Five Dead In Vegas Tourist Helicopter Crash

Five Dead In Vegas Tourist Helicopter Crash

Five people have been killed in a helicopter crash on the border of Nevada and Arizona in the US.

The aircraft came down in the River Mountains surrounding Lake Mead, according to National Park Service spokesman Andrew Munoz.

The crash site is about 30 miles from the Las Vegas Strip and is not accessible by road.

The helicopter, operated by Sundance Helicopters, was on a sightseeing tour of the Hoover Dam before heading back to Las Vegas, a company spokesman said.

He told FOX5 News there were five people on board, including the pilot.

Emergency crews rushed to the scene of the accident by a water treatment plant near Lakeshore Road, south of Lake Mead's Las Vegas Bay.

Police spokesman Bill Cassell told the Las Vegas Review-Journal the first reports of the crash came in at 4:54pm local time.
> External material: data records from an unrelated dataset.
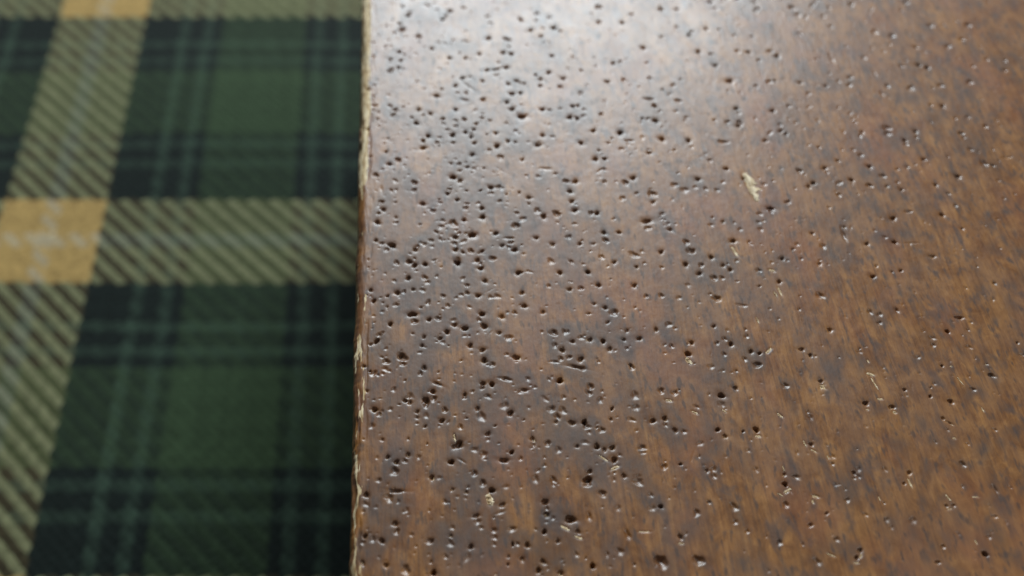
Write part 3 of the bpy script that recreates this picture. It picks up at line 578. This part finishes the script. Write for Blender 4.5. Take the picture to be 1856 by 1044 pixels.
for kind, x, y, r, e, a in marks:
    ext = r * max(e, 1.0) * 2.6 + 0.3
    sy, sx = window(x, y, ext)
    if sy.stop - sy.start < 2 or sx.stop - sx.start < 2:
        continue
    X, Y = np.meshgrid(xs_p[sx] - x, ysg[sy] - y)
    U = X * math.cos(a) + Y * math.sin(a)
    V = -X * math.sin(a) + Y * math.cos(a)
    an = np.arctan2(V, U / e)
    wob = 1 + 0.13 * np.cos(2 * an + rng.uniform(0, 6)) + 0.10 * np.cos(3 * an + rng.uniform(0, 6)) \
        + 0.06 * np.cos(5 * an + rng.uniform(0, 6))
    rho = np.sqrt((U / e) ** 2 + V ** 2) / (r * wob)
    if kind == 'd':
        sc = 0.74 - 0.08 * float(sstep(0.3, 0.6, r))
        rho = rho / sc
        r = r * sc
        na = rng.normal(-math.pi / 2, 0.5)              # tunnels mostly run in at a slant
        side = np.clip((X * math.cos(na) + Y * math.sin(na)) / (r * 0.9), -1, 1) * 0.5 + 0.5
        if rng.random() < 0.22:
            D, lo_, hi_ = min(r * rng.uniform(2.0, 3.0), 2.0), 0.55, 1.15
        else:
            D = r * rng.uniform(0.85, 1.5)
            lo_ = 0.70 - 0.75 * side
            hi_ = 1.12 + 0.22 * side
        pit = -D * (1 - sstep(lo_, hi_, rho))
        deep[sy, sx] = np.minimum(deep[sy, sx], pit)
        h[sy, sx] -= 0.30 * r * np.exp(-(rho / 1.5) ** 2)
        gloss[sy, sx] = np.maximum(gloss[sy, sx], np.exp(-(rho / 1.7) ** 4))
        if rng.random() < 0.6:                          # bare wood inside the bore
            raw[sy, sx] = np.maximum(raw[sy, sx], rng.uniform(0.35, 0.6) * (1 - sstep(0.6, 1.0, rho)))
        if rng.random() < 0.2:
            raw[sy, sx] = np.maximum(raw[sy, sx], 0.7 * np.exp(-((rho - 1.05) / 0.18) ** 2) * (Y < 0.1 * r))
    elif kind == 's':
        rho = rho / 0.88
        r = r * 0.88
        dp = r * rng.uniform(0.30, 0.72)
        # the bowl is deeper towards one side, as chewed wood is
        q = np.clip(1 - (rho / 1.35) ** 2, 0, 1)
        tilt = 1 + 0.45 * np.clip((X * math.cos(a + 1) + Y) / r, -1, 1)
        h[sy, sx] -= dp * q ** 1.5 * tilt
        gloss[sy, sx] = np.maximum(gloss[sy, sx], np.exp(-(rho / 1.5) ** 4))
    elif kind == 'p':
        m = np.exp(-((np.abs(U) / (r * e)) ** 3 + (np.abs(V) / (0.62 * r)) ** 3) * 1.4)
        raw[sy, sx] = np.maximum(raw[sy, sx], m)
        h[sy, sx] -= 0.10 * m
    elif kind == 't':
        m = np.exp(-(rho / 0.85) ** 2 * 0.9)
        stain[sy, sx] = np.maximum(stain[sy, sx], m)
cnt = np.zeros((NY, NX))
for kind, x, y, r, e, a in marks:
    if kind in 'ds' and r > 0.25:
        sy, sx = window(x, y, 4.5)
        X, Y = np.meshgrid(xs_p[sx] - x, ysg[sy] - y)
        cnt[sy, sx] += np.exp(-(X ** 2 + (0.7 * Y) ** 2) / (2 * 1.3 ** 2))
gn = noise2(ss, ysg, 2.6, 4.0, 51, 3)
stain = np.maximum(stain, 0.9 * sstep(1.0, 2.7, cnt + 1.5 * gn))
del cnt, gn
h = np.minimum(h + deep, np.maximum(h, -0.6) + deep)
h[:, :ncw] = 0

# worn, splintered arris
bw = np.zeros(NX)
bw[ncw:ncw + ncb] = np.linspace(1, 0.35, ncb)
nb = 12
bw[ncw + ncb:ncw + ncb + nb] = np.linspace(0.33, 0.0, nb)
fib = noise2(ss, ysg, 0.35, 3.2, 21, 2)
chip = noise2(ss, ysg, 0.7, 5.0, 22, 2)
h -= bw[None, :] * (0.08 + 0.13 * np.abs(fib) + 0.34 * sstep(0.12, 0.6, chip))
shift = 0.26 * noise2(np.array([0., 1]), ysg, 1, 5.5, 31, 2)[:, :1] + 0.22 * noise2(np.array([0., 1]), ysg, 1, 1.1, 32, 3)[:, :1]
edge_w = np.concatenate([np.full(ncw, 0.4), np.linspace(1, 0.5, ncb), np.linspace(0.5, 0, 25), np.zeros(NX - ncw - ncb - 25)])
# how much varnish has been rubbed off along the arris
wear_y = 0.20 + 0.80 * sstep(95, 101, ysg) + 0.29 * (1 - sstep(76, 82, ysg)) + 0.14 * (1 - sstep(38, 41, ysg))
wn = noise2(ss, ysg, 0.4, 3.0, 41, 3)
wn2 = noise2(ss, ysg, 0.45, 2.2, 42, 2)
bandpos = np.zeros(NX)
bandpos[ncw - 1:ncw + ncb + 8] = 1
prof = np.zeros(NX)
prof[ncw:ncw + ncb] = np.interp(np.linspace(0, 1, ncb), [0, 0.25, 0.55, 0.8, 1], [0.25, 0.8, 1, 1, 0.85])
prof[ncw + ncb:ncw + ncb + 5] = np.linspace(0.7, 0, 5)
rm = sstep(0.50, 0.66, prof[None, :] * wear_y[:, None] + 0.42 * wn + 0.26 * wn2)
raw = np.maximum(raw, rm * (bandpos[None, :] > 0))

co = np.empty((NY, NX, 3))
co[..., 0] = xs_p[None, :] + nxn[None, :] * h + shift * edge_w[None, :]
co[..., 1] = ysg[:, None]
co[..., 2] = zs_p[None, :] + nzn[None, :] * h
co *= MM

board = new_obj("wooden_board", None,
                label="thick brown varnished wooden board riddled with woodworm holes, its left edge worn pale",
                category="board")


def piece(name, a, b, **kw):
    me = grid_mesh(name, co[:, a:b + 1], M_WOOD, {"raw": raw[:, a:b + 1], "stain": stain[:, a:b + 1], "gloss": gloss[:, a:b + 1]})
    return new_obj(name, me, board, **kw)


piece("side_face", 0, ncw)
piece("worn_edge", ncw, ncw + ncb + 3, label="pale splintered arris where the varnish is worn off")
piece("top_surface", ncw + ncb + 3, NX - 1)
# remaining faces of the slab
x0, x1 = XE * MM, xs_p[-1] * MM
y0, y1 = ysg[0] * MM, ysg[-1] * MM
zb = -THICK * MM
v = np.array([[x0, y0, 0], [x1, y0, 0], [x1, y1, 0], [x0, y1, 0], [x0, y0, zb], [x1, y0, zb], [x1, y1, zb], [x0, y1, zb]])
v[:4, 2] = -2.4 * MM
q = np.array([[4, 5, 1, 0], [5, 6, 2, 1], [6, 7, 3, 2], [7, 6, 5, 4]])
new_obj("underside", quad_mesh("underside", v, q, M_WOOD, {"raw": np.zeros(8), "stain": np.zeros(8)}, smooth=False), board)

# torn-up pale fibres standing out of the surface
def surf_z(x, y):
    i = min(np.searchsorted(xs_p[ncw:], x) + ncw, NX - 1)
    j = min(np.searchsorted(ysg, y), NY - 1)
    return float(h[j, i]) if deep[j, i] > -0.1 else -0.1


for kind, x, y, r, e, a in marks:
    if kind != 'p':
        continue
    L, Wd = r * max(e, 1.1) * 1.05, r * 0.66
    nl, nw = 17, 6
    tt = np.linspace(-1, 1, nl)
    cc = np.linspace(-1, 1, nw)
    env = (1 - np.abs(tt) ** 2.2) ** 0.6 * (1 + 0.35 * rng.normal(0, 1, nl).clip(-1.2, 1.2))
    bend = 0.18 * r * np.sin(tt * rng.uniform(1, 2.5) + rng.uniform(0, 6))
    u = np.repeat(tt[:, None] * L, nw, 1) + rng.normal(0, 0.06 * r, (nl, nw))
    vv = env[:, None] * Wd * cc[None, :] + bend[:, None] + rng.normal(0, 0.09 * r, (nl, nw)) + 0.16 * r * rng.normal(0, 1, nl)[:, None]
    zz = (1 - cc[None, :] ** 2) * env[:, None] * r * 0.13 + rng.normal(0, 0.025 * r, (nl, nw))
    zz += 0.05 * r * np.clip(tt, 0, 1)[:, None]
    rim = np.ones((nl, nw)); rim[:, 0] = rim[:, -1] = 0; rim[0] = rim[-1] = 0
    zz = np.where(rim > 0, zz + 0.015, -0.16)
    P = np.stack([(u * math.cos(a) - vv * math.sin(a)) * MM, (u * math.sin(a) + vv * math.cos(a)) * MM, zz * MM], -1)
    o = new_obj("splinter", grid_mesh("splinter", P, M_BARE), board)
    o.location = (x * MM, y * MM, surf_z(x, y) * MM)
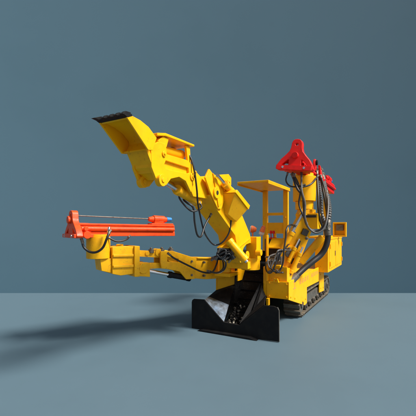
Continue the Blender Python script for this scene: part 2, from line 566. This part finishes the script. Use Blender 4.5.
# --- rear cabinet and lamp box on the right side
mb = MB().box(.58, .85, 2.92, 4.80, .67, 1.37)
mb.box(.8505, .862, 3.05, 3.80, .74, 1.32).box(.8505, .862, 3.86, 4.70, .74, 1.32)
mb.box(.57, .86, 2.90, 4.82, 1.3705, 1.395)
cab = mb.build('side_cabinet', YEL, root)
MB().box(.8625, .875, 3.70, 3.74, .98, 1.10).build('handle', STL, cab)
mb = MB()
mb.front([(.73, 1.41), (1.04, 1.41), (1.04, 1.765), (.73, 1.765)], 4.2, 4.3, [[(.765, 1.45), (1.005, 1.45), (1.005, 1.73), (.765, 1.73)]])
mb.box(.735, 1.035, 4.301, 4.32, 1.415, 1.76)
lb = mb.build('lamp_guard', YEL, root)
MB().box(.80, .97, 4.23, 4.30, 1.56, 1.70).build('lamp', STL, lb)
MB().box(.40, .75, 3.0, 4.1, 1.396, 1.44).build('hose_tray', YEL, root)

# ------------------------------------------------------------------ rock drills
def drill_feed(name, p0, ax, length, paint, bw=1., bh=1., roll=0, sk=0.):
    """feed beam from its front bracket p0 along ax"""
    M = frame(p0, Vector(p0) + Vector(ax)) @ Matrix.Rotation(R(roll), 4, 'X')
    mb = MB()
    mb.box(.02, length, -.085, .085, -.095, -.035, M)
    mb.box(.02, length, -.075, .075, -.0345, .050, M)
    mb.box(.02, length - .01, -.085, .085, .0505, .078, M)
    mb.cyl(M @ Vector((.05, -.088, .005)), M @ Vector((length - .02, -.088, .005)), .03)
    mb.cyl(M @ Vector((.05, .088, .005)), M @ Vector((length - .02, .088, .005)), .03)
    feed = mb.build(name, paint, root)
    # front bracket: bell-shaped plate with an ear at the top
    out = [(-.22, -.12), (-.25, -.11), (-.265, -.08), (-.25, -.03), (-.20, .06), (-.14, .13), (-.095, .19), (-.078, .25), (-.074, .32), (-.06, .36), (-.035, .382), (0, .388), (.035, .382), (.06, .36), (.074, .32), (.078, .25), (.095, .19), (.14, .13), (.20, .06), (.25, -.03), (.265, -.08), (.25, -.11), (.22, -.12)]
    holes = [[(-.185, -.035), (-.09, -.035), (-.085, .05), (-.10, .055)], [(.185, -.035), (.09, -.035), (.085, .05), (.10, .055)],
             [(.022 * math.cos(t * math.pi / 4), .30 + .022 * math.sin(t * math.pi / 4)) for t in range(8)]]
    fn = lambda a, c, d: M @ Vector((d + a * sk, a * bw, (c + .12) * bh - .12))
    mb = MB().prism(out, fn, -.06, .02, holes)
    mb.prism([(-.25, -.115), (.25, -.115), (.25, -.045), (-.25, -.045)], fn, -.09, -.0605)
    mb.prism([(-.06, .05), (.06, .05), (.06, .16), (-.06, .16)], fn, .0205, .16)
    mb.prism([(-.16, -.11), (.16, -.11), (.16, -.05), (.08, -.04), (.08, .09), (-.08, .09), (-.08, -.04), (-.16, -.05)], fn, .0205, .19)
    for a in (-.17, .17):
        mb.cyl(fn(a * .8, -.06, .10), fn(a * 1.1, -.06, .10), .05)
        mb.cyl(fn(a * .8, .05, .09), fn(a * 1.05, .05, .09), .03)
    mb.cyl(M @ Vector((-.10, 0, .12)), M @ Vector((.0205, 0, .12)), .05)
    mb.build('front_bracket', paint, feed, bevel=.012)
    for a in (-.15, .15):
        MB().cyl(fn(a, -.08, -.098), fn(a, -.08, -.0905), .018).build('bolt', CHR, feed, bevel=0)
    # drill motor on its carriage, drill rod
    x = length - .42
    mb = MB()
    mb.box(x + .02, length - .02, -.07, .07, .0785, .10, M)
    mb.box(x + .08, x + .24, -.05, .05, .1005, .13, M)
    mb.cyl(M @ Vector((x + .0, 0, .16)), M @ Vector((x + .08, 0, .16)), .03, .05)
    mb.cyl(M @ Vector((x + .0805, 0, .16)), M @ Vector((x + .27, 0, .16)), .062, .056)
    mb.cyl(M @ Vector((x + .2705, 0, .16)), M @ Vector((x + .31, 0, .16)), .04)
    mo = mb.build('drill_motor', paint, feed)
    MB().cyl(M @ Vector((x + .3105, 0, .165)), M @ Vector((x + .40, 0, .165)), .038, .03).build('fitting', BLU, mo)
    MB().cyl(M @ Vector((-.02, 0, .18)), M @ Vector((x + .01, 0, .165)), .008).build('drill_rod', STL, feed, bevel=0)
    return feed, M

# left drill on its boom
ax = Vector((.40, .92, -.01)).normalized()
fl_, FM = drill_feed('left_feed', (-1.56, -1.60, 1.60), ax, 1.50, ORA, 1.1, .72)
fl_.name = 'drill_feed'
bracket_side = FM
b0, b1 = Vector((-1.366, -1.163, 0)), Vector((-.528, .666, 0))
M = frame(b0, b1)
mb = MB()
dc = M @ Vector((-.165, 0, 0))
mb.cyl((dc.x, dc.y, 1.195), (dc.x, dc.y, 1.50), .16, n=36)
mb.cyl((dc.x, dc.y, 1.5005), (dc.x, dc.y, 1.525), .14, n=36)
drum = mb.build('swivel_drum', YELB, root)
mb = MB()
mb.loc([(-.18, 1.194), (-.16, 1.03), (-.02, .99), (-.02, 1.194)], M, -.12, .12)
mb.loc([(-.019, 1.345), (.06, 1.36), (.29, 1.35), (.29, .96), (.10, .95), (-.019, .98)], M, -.15, .15)
for z in (1.07, 1.22):
    mb.loc([(-.015, z), (.285, z - .01), (.285, z + .025), (-.015, z + .03)], M, -.172, -.1505)
mb.loc([(.2905, 1.36), (.37, 1.355), (.37, .915), (.2905, .92)], M, -.185, .185)
mb.cyl(M @ Vector((.12, -.06, 1.36)), M @ Vector((.12, -.06, 1.385)), .05)
head = mb.build('boom_head', YELB, root)
mb = MB()
mb.loc([(.3705, 1.12), (.54, 1.105), (.545, .895), (.3705, .92)], M, -.16, -.06)
mb.loc([(.3705, 1.12), (.54, 1.105), (.545, .895), (.3705, .92)], M, .06, .16)
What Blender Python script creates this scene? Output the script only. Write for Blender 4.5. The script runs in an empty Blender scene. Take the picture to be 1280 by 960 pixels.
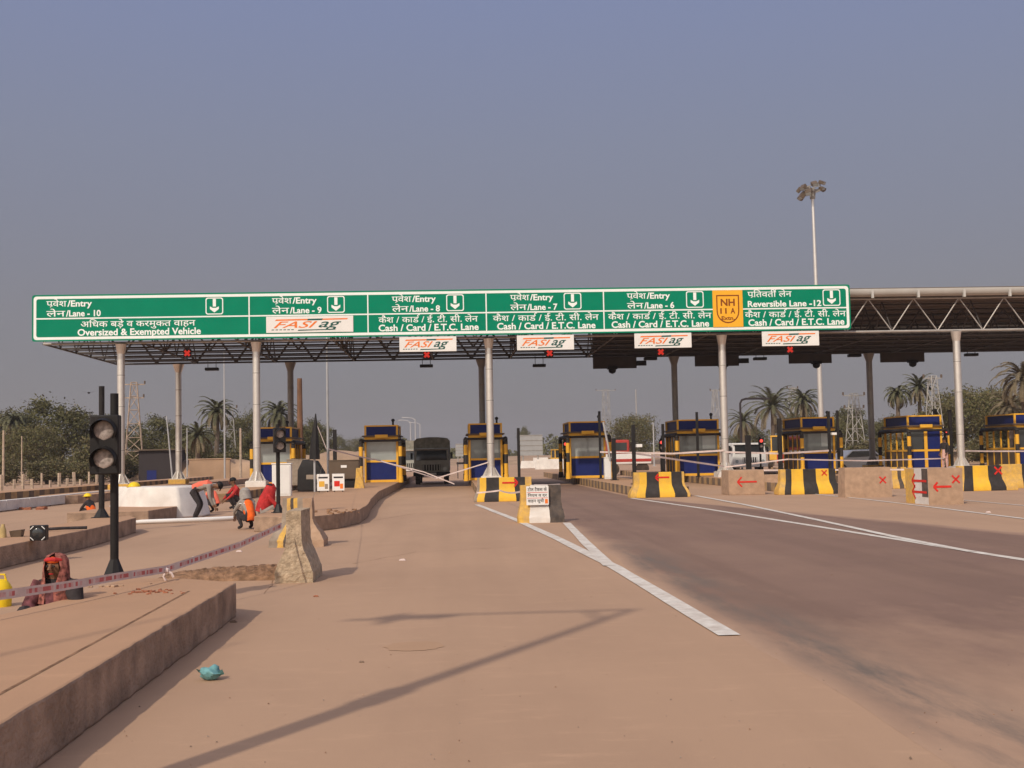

"We have reliable information that a bird is on the ground out there," Mr Cassell said, adding that the pilot had not been heard from.

A spokesperson from the Federal Aviation Administration told FOX5 that the downed helicopter was believed to be an Aerospatiale AS350.

A September 2003 crash of a Sundance Helicopters flight killed its pilot and six passengers in Arizona.

Unsafe flying procedures and misjudgment were cited as the probable cause of that crash.

On its website, the company boasts aerial filming credits for CSI: Crime Scene Investigation and the films Oceans 11 and Oceans 13, among others.